At the October 2016 General Conference, Elder Ballard gave a talk. I slept joyfully through it, only to find it recommended to me by a close friend and mentor.
He (“Cade”) and I have spent many hours talking together. I speak more than he does, and he listens with an open heart. Late, late at night he’s asked me about my painful history and my painful present and what, if anything, he can do to help. We’ve sketched out plans for wellbeing, spirituality, happiness, holiness. We’ve even traded books and critiqued each others’ writing, which essentially makes us brothers.
So on Sunday morning, when my phone buzzed and it was him recommending a conference talk, I perked up. Cade knows I’ve been visiting other churches and considering what life might be like if I let the Mormonism slip away, or what it would be like to pick it up full force. This would be a recommendation pretty intimately tailored.
It was, and it wasn’t.
You may already know the talk‘s crucial phrase: “If you leave, where will you go?” The main thrust is that there are things in Mormonism that, if you leave, you will have to give up because they aren’t available anywhere else. What unnerved me about the talk was the implication that it was needed; that people leaving the church are just not thinking it through properly; that I, when I left the church, had just not thought it through properly.
The first time Ballard asked “Where will you go?” my mind shot to the terrible years of 18, 19, and 20, when this question consumed my life. Eventually, even though I hadn’t found an answer to the question, I went anyway. I had to go. I had hurt too much. The Church of Jesus Christ of Latter-day Saints had become a life-threatening environment, and I had to choose between going, on the one hand, or a sad, lonely death on the other. The end of the gifts, and shit in my pants.

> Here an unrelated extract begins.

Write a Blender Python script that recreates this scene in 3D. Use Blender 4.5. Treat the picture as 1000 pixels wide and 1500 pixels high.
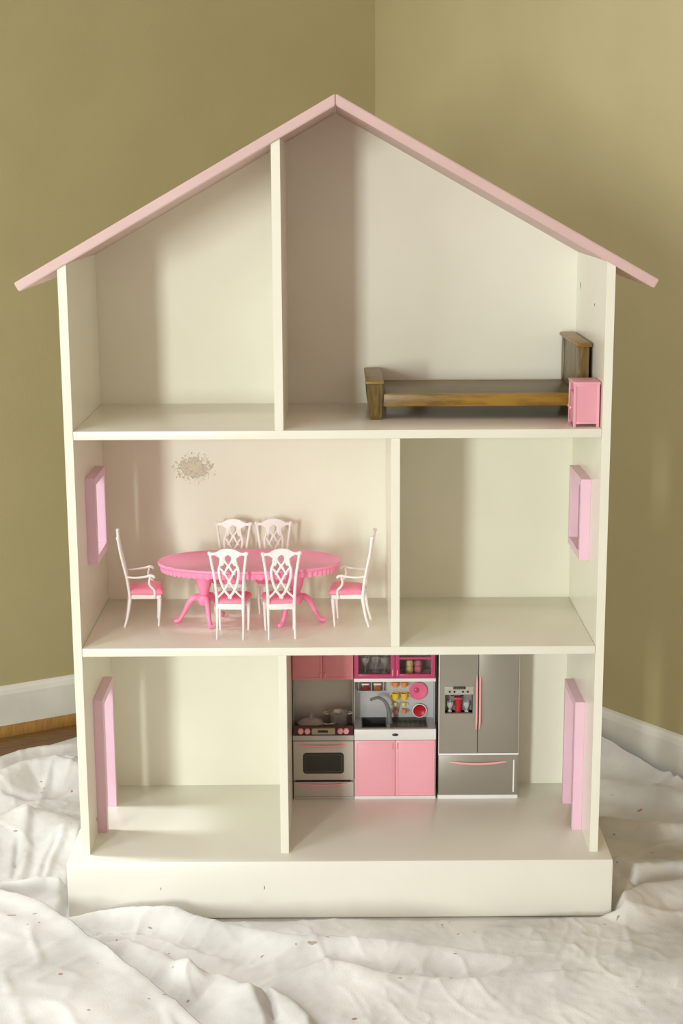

Had I stumbled onto this talk in the normal course of things, I would have dismissed it as just another example of general authorities being out of touch. They rarely speak to real and intricate experience; it’s not shocking when one of them oversimplifies the crap out of a principle.
But this talk had come to me highly recommended, and Cade is not out of touch. He understands intricacies, both generally and me-specific. And when I considered him as the source, rather than Ballard, I wasn’t able to dismiss it so easily. The late, late hours of listening have built enough trust between us that, even though I bristle at the question “Where would you go,” I’m willing to sit with the discomfort and look for the good he’s trying to draw to my attention. So I listened again, and I heard some things:
- I heard my hesitation to cut ties with the church.
- I heard myself confiding in Cade that in sacrament meeting, I feel my spiritual core being kindled.
- I heard our shared lament that it has ever been so terrible to be in a church of Christian disciples, and his keen sorrow that it was ever so terrible for me, personally.
These things have the depth and intricacy that’s missing from the talk itself. They don’t erase the bitter obtuseness of a 70-something stranger asking “Where will you go?” but they do push it into the background.
Possibly I only heard these extra layers of resonance because of my own experience and there’s no analog for anyone else. Possibly they wouldn’t have existed even for me if Cade hadn’t been involved. I wonder, though—what if they were there all along, and my distaste in and distrust for the general authorities made me less able to receive them from Ballard? What if they were there all along, and my trust and love for Cade made me more able to receive them?
What else might I be missing?
Photo By Rhett Maxwell – lizard king, CC BY 2.0, https://commons.wikimedia.org/w/index.php?curid=48392538
I watched the talk. Thought about the world’s 7.4 billion living human beings and all the thousands of places of comfort and conflict on the planet. And now thanks to your blog I have counter questions for our leaders: “Where have you sent us? Will you seek to understand, to explore some of cell blocks and closets you seek to confine us to? Perhaps there are some cargo holds in the good ship Zion that you should see and smell first hand? And you have the gall to ask us where would we would go when we see possibilities of fresh air, freedom and light?